バウアー 印刷会社とクライアントとの関係、またサプライヤーとの関係も違うと思う。共通点としては、受注してから印刷までの基本的な生産は同じだ。

 相違点としては、日本の印刷会社は、クライアントから生データを受け取っていること。そして、印刷会社が、印刷用のPDFを準備している。大変厳しい価格競争の中では明白な利点と言える。

 通し枚数については、年間を通して、どの機械も低い。欧州では24時間稼働の機械が多い。さらに日本は、営業の人数が多いことも特徴と言える。

 欧州ではMIS(既製品)は標準で、また、MISと生産の間がJDFもしくは、XJDFで統合されている。欧州では、よりプロセスが標準化(より少ない例外、より少ない人依存)されており、自動化が容易だと思う。

 欧州のオーナーやトップマネジメントは、ITや製品の受注から出荷までのワークフローにフォーカスしているのではないか。例えば、ドイツの印刷会社では、オーナー自身がビジターに対し、クライアントと関わる部分から管理、生産、ビジネスモデルまで、自分ですべてを説明することができる。

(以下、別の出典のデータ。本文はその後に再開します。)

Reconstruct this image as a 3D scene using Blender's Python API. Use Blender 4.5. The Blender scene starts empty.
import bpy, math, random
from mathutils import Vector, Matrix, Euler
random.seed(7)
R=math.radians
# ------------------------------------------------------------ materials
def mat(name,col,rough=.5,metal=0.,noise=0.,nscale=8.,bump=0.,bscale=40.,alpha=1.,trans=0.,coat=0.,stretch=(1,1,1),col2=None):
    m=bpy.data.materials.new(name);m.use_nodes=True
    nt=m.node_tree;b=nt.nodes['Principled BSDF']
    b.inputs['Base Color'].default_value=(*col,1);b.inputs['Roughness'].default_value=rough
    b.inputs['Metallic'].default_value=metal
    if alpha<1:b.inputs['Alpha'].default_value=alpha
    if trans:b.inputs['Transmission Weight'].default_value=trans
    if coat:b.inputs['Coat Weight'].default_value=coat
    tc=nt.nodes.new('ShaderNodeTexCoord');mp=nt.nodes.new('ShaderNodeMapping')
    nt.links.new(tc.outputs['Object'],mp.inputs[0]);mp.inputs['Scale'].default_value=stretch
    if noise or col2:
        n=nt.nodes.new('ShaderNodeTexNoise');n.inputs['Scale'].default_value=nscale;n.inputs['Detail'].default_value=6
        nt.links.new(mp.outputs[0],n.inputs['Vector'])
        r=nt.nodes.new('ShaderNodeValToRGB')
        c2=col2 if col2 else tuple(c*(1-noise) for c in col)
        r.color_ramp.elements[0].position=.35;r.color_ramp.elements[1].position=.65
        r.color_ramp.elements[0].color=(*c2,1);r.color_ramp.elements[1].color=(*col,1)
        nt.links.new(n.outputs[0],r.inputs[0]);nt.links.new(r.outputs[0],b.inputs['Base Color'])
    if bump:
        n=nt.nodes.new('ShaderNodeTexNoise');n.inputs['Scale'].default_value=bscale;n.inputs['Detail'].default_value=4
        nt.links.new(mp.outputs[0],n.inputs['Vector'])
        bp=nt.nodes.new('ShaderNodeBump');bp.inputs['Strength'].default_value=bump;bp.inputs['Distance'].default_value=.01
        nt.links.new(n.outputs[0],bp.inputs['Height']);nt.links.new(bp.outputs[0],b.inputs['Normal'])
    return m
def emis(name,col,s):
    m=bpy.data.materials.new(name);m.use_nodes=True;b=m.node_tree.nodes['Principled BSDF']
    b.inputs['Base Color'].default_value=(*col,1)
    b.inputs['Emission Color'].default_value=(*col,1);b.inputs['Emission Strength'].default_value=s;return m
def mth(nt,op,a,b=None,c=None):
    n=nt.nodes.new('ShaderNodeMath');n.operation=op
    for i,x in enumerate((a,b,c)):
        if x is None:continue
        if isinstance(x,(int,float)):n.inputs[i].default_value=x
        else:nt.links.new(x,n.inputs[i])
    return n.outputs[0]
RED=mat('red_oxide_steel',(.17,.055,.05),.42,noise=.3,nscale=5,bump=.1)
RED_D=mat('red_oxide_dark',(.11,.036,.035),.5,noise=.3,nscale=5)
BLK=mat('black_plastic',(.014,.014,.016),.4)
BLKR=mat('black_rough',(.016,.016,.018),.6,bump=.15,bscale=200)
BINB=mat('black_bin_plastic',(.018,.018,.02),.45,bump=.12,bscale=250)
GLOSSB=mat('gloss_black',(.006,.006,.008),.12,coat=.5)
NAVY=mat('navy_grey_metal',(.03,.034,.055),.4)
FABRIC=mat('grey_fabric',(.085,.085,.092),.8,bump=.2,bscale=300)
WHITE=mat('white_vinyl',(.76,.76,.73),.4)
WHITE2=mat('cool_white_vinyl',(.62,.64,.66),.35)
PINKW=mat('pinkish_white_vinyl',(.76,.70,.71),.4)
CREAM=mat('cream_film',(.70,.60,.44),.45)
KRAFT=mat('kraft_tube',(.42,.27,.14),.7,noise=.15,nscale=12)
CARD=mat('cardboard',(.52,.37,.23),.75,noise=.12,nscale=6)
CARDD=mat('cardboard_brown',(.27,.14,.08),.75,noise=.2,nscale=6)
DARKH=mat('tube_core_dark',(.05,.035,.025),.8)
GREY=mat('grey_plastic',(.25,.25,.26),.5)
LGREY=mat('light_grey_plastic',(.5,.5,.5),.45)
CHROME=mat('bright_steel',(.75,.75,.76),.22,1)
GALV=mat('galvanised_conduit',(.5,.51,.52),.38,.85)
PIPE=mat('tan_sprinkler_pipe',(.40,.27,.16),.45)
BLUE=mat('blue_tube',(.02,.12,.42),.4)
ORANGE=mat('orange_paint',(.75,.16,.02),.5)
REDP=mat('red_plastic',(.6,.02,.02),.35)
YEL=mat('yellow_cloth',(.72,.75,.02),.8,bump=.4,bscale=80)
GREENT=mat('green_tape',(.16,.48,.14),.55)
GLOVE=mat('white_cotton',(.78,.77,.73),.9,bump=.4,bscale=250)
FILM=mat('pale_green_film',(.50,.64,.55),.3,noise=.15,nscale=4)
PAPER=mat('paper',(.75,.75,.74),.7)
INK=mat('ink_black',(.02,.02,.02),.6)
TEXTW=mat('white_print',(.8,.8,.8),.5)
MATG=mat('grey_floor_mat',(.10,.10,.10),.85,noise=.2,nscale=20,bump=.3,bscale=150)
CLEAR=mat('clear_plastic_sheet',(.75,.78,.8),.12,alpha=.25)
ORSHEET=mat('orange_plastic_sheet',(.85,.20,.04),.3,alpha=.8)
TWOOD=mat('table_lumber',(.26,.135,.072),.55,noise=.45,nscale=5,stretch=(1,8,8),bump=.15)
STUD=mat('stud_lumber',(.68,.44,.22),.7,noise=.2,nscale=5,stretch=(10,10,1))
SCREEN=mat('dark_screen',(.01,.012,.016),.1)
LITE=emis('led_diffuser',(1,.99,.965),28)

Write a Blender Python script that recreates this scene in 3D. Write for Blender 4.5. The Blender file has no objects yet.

──現時点における日本の印刷産業の課題、進むべき方向性など。

バウアー まず、最初に言わなければいけないのは、品質とクライアントのビジネスにフォーカスしたいということ。印刷はサービス産業である。日本は、多くの会社が世界規模で、この方面でリードをしている。しかしながら、平均をとると、多くの面でグローバルの平均以下ではないかと思う。

 もちろん、これはすべての印刷会社に当てはまるわけではないが、ちょっとドラスティックな言い方をすると、受注から最終製品の出荷まで、本当のデータの統合、自動化ができていない。ゆえに部数が極端に少なくなり、仕事の数が増えると、余分な手作業が増え、ミスや間違った情報の入力などのリスクが増加する原因になっている。

 さらにオペレータやマネージャーは、習慣にしがみつこうとしている。これはどこの国でも一緒だが、日本はそれがちょっと強いようにも感じる。それゆえに新しいワークフローや機械を導入しても、同じ仕事のやり方をしたがる。結果的に新しい投資から最高の結果を得られていない。